The mental construct I’ve been building, in pursuance of understanding the Pittsburgh region, uses the fountain pictured above as the titular center of the metro region. This is ‘sorta kinda’ true, given the Point State Park’s proximity to the corporate and governmental sections of ‘Downtown.’ The Steelers stadium is across the river, which is where the actual beating heart of the City of Pittsburgh is found. Most of the transit in the region has its first or last stop somewhere within a half mile of this fountain, so…

A friend who’s a multi decade resident of Pittsburgh once described the macro layout of the region to me as ‘spokes and wheels,’ an analogy which I’ve found fairly accurate. It seems that the part of Pittsburgh surrounding this fountain is the ‘master cylinder’ for those other geographically distributed wheels.

I recently read an interesting history of this area which describes the spot where that fountain is found as once having been the site of an exposition hall which hosted what would now be called a ‘World’s Fair.’ The rest of the site’s history was what you’d expect hereabouts – rail yards and steel mills, essentially.

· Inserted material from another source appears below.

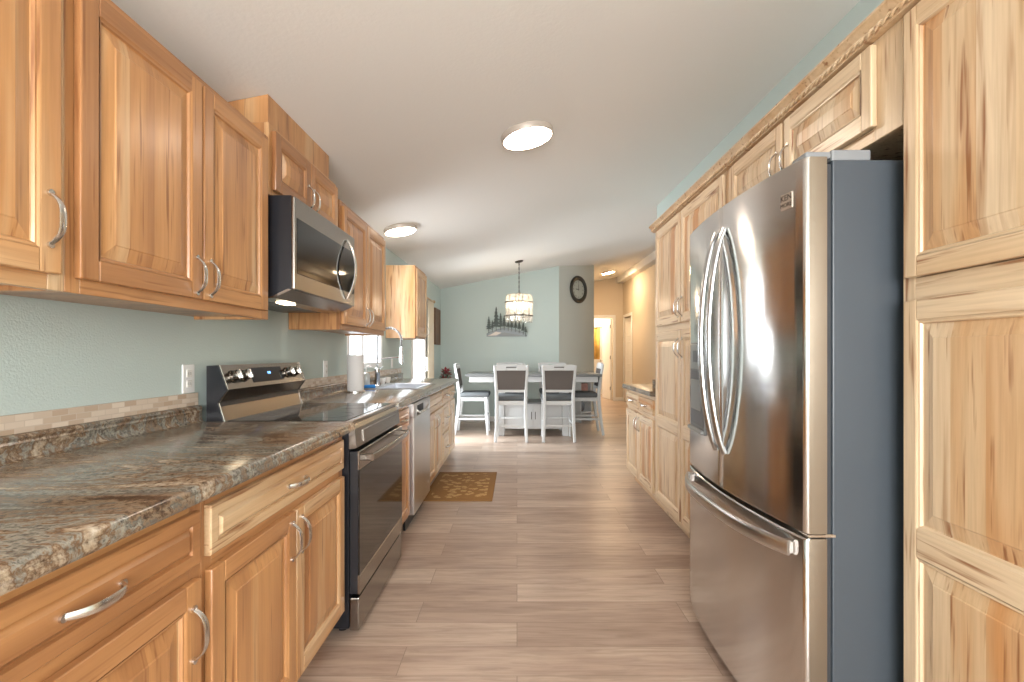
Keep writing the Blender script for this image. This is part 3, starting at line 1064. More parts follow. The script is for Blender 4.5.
# local: x 0..W, front is -y; room X = XL - y  ->  y = XL - X
ry = lambda X: XL - X
b = B()
b.box(0.004, W - 0.004, ry(-0.715), -0.03, 0.03, 0.895, M['black'], 0.003)
for x in (0.06, W - 0.06):
    for y in (-0.1, ry(-0.76)):
        b.cyl((x, y, 0.0), (x, y, 0.035), 0.018, M['black'], 10)
b.make('body', rg, smooth=False)
b = B()
b.box(0.0, W, ry(-0.705), -0.10, 0.893, 0.913, M['range_steel'], 0.004, 2)
b.box(0.012, W - 0.012, ry(-0.735), -0.125, 0.9125, 0.9155, M['cooktop'], 0.001)
ck = b.make('cooktop', rg, smooth=False)
for x, y, r in ((0.21, -0.48, 0.11), (0.56, -0.48, 0.085), (0.21, -0.23, 0.075), (0.56, -0.23, 0.10), (0.385, -0.22, 0.055)):
    q = B()
    q.lathe([(r - 0.003, 0.9156), (r - 0.003, 0.9160), (r, 0.9160), (r, 0.9156)], M['ring'], 40, Matrix.Translation((x, y, 0)))
    q.make('burner', ck)
# control fascia under the cooktop edge
b = B()
b.prism([(ry(-0.715), 0.795), (ry(-0.682), 0.800), (ry(-0.690), 0.880), (ry(-0.700), 0.898), (ry(-0.715), 0.898)], 0.002, W - 0.002, M['range_steel'], 'x')
b.prism([(ry(-0.684), 0.812), (ry(-0.679), 0.815), (ry(-0.684), 0.862), (ry(-0.690), 0.866)], 0.10, W - 0.10, M['range_steel'], 'x')
b.make('front_panel', rg, smooth=False)
# oven door
yd0, yd1 = ry(-0.668), ry(-0.712)
b = B()
b.box(0.004, W - 0.004, yd0 + 0.006, yd1, 0.178, 0.785, M['black'], 0.002)
b.box(0.002, W - 0.002, yd0, yd0 + 0.012, 0.705, 0.787, M['range_steel'], 0.003)
b.box(0.002, W - 0.002, yd0, yd0 + 0.012, 0.176, 0.258, M['range_steel'], 0.003)
dr = b.make('oven_door', rg, smooth=False)
b = B()
b.box(0.004, W - 0.004, yd0 + 0.001, yd0 + 0.010, 0.2585, 0.7045, M['blackglass'], 0.001)
b.make('oven_window', dr, smooth=False)
b = B()
n = 18
b.sweep([(0.045 + (W - 0.09) * i / n, yd0 - 0.040 - 0.014 * (1 - (2 * i / n - 1) ** 2), 0.752) for i in range(n + 1)], 0.016, 0.008, M['range_steel'], wdir=(0, 0, 1), seg=12, sq=0.7)
for x in (0.06, W - 0.06):
    b.box(x - 0.016, x + 0.016, yd0 - 0.042, yd0 + 0.004, 0.738, 0.766, M['range_steel'], 0.004)
b.make('handle', dr)
b = B()
b.box(0.004, W - 0.004, ry(-0.672), ry(-0.712), 0.022, 0.162, M['range_steel'], 0.005, 2)
b.make('storage_drawer', rg, smooth=False)
# back guard: profile in (y, z)
sil = [(-1.318, 0.895), (-1.318, 1.150), (-1.270, 1.152), (-1.2325, 1.048), (-1.272, 0.991), (-1.246, 0.905), (-1.246, 0.895)]
b = B()
ps = [(ry(x), z) for x, z in sil]
b.prism(ps, 0.006, W - 0.006, M['range_steel'], 'x')
for a0, a1 in ((0.0, 0.006), (W - 0.006, W)):
    b.prism(ps, a0, a1, M['black'], 'x')
# dark slot under the nose
b.prism([(ry(-1.2695) - 0.0035, 1.0135), (ry(-1.2725) - 0.004, 0.989), (ry(-1.268) - 0.003, 0.975), (ry(-1.280), 0.985)], 0.012, W - 0.012, M['black'], 'x')
# bright edge trim along the end
for x in (0.006, W - 0.010):
    b.sweep([(x + 0.002, p[0] - 0.0015, p[1]) for p in ps[2:6]], 0.004, 0.003, M['nickel'], seg=6)
bgd = b.make('backguard', rg, smooth=False)
# panel frame on slanted face: from (-1.270,1.152) to (-1.2325,1.048)
ta, tb = Vector((0, ry(-1.270), 1.152)), Vector((0, ry(-1.2325), 1.048))
up = (ta - tb).normalized()
xd = Vector((1, 0, 0))
nr = up.cross(xd)
if nr.y > 0:
    nr = -nr
PM = Matrix.Translation((ta + tb) / 2) @ Matrix((xd, up, nr)).transposed().to_4x4()   # local x along, y up the slope, z out
b = B()
b.box(0.225, 0.520, -0.036, 0.036, 0.0, 0.003, M['display'], 0.001, mat=PM)
dp = b.make('display', bgd, smooth=False)
q = B()
q.text('9:00', 0.017, M['digits'], PM @ Matrix.Translation((0.385, 0.006, 0.0036)))
q.make('digits', dp, smooth=False)
for x in (0.075, 0.155, 0.575, 0.650):
    q = B()
    q.lathe([(0.029, 0.0), (0.029, 0.004), (0.024, 0.008), (0.023, 0.028), (0.020, 0.032), (0.0, 0.032)], M['range_steel'], 20, PM @ Matrix.Translation((x, 0.0, 0.0)))
    q.box(x - 0.006, x + 0.006, -0.022, 0.022, 0.026, 0.044, M['nickel'], 0.004, 2, mat=PM)
    q.make('knob', bgd)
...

Developing an geospatial awareness is still something I’m still working on. I’ll often stand in a spot, pointing my fingers in various directions while saying “East, North, etc.” and then when I check my phone for verification of my ideations, discover that I’m hopelessly and wildly wrong. I’ll get there, I suppose.

– photo by Mitch Waxman

The fountain was my ‘turn around point’ on this particular walk, wherein the journey back to HQ starts. Downtown Pittsburgh is weird. It reminds one of Batman’s Gotham City, but that could just be me transposing, as they actually did shoot parts of the Christian Bale Dark Knight movies here. Most of the buildings in the larger metro region spread out horizontally, on enormous plots and sport campuses that are fenced in by parking lots. Downtown is a bit more of a skyscraper situation, with lots of corporate and government buildings crowded into the triangular river delta, forcing the density up vertically rather than spreading it horizontally.

Pittsburgh doesn’t use a grid system for its streets, mainly due to terrain and the industrial past. Having grown up in a grid based city, this means I’m often confused by its long arcing roads and dead ending ‘No Outlet’ cul-de-sacs. To be fair, though, it doesn’t take much to confuse me these days. I’m old, and scared of teenagers. I think a wolf might have been following me, too, or at least a large Pomeranian.

– photo by Mitch Waxman

The scene above amused the heck out of me. One thing I’ve been trying to do, here in a more genteel section of these United States, is to curb my Brooklyn potty mouth. My natural speech pattern is South Eastern Brooklyn based, meaning I use ‘effin’ as an adjectival modifier intuitively. If I was writing assembly instructions for a piece of furniture in my native idiom it would go something like “get that a-hole into place, then use that d-bag wrench over there and ‘effin turn the c-sucker until it stops. Don’t be a D and force it, ya s-bagging s-head dumb-a.”

I’ve consciously moved over to using ‘heck’ and ‘darn’ as a crutch, and have been washing my mouth out with soap when needed.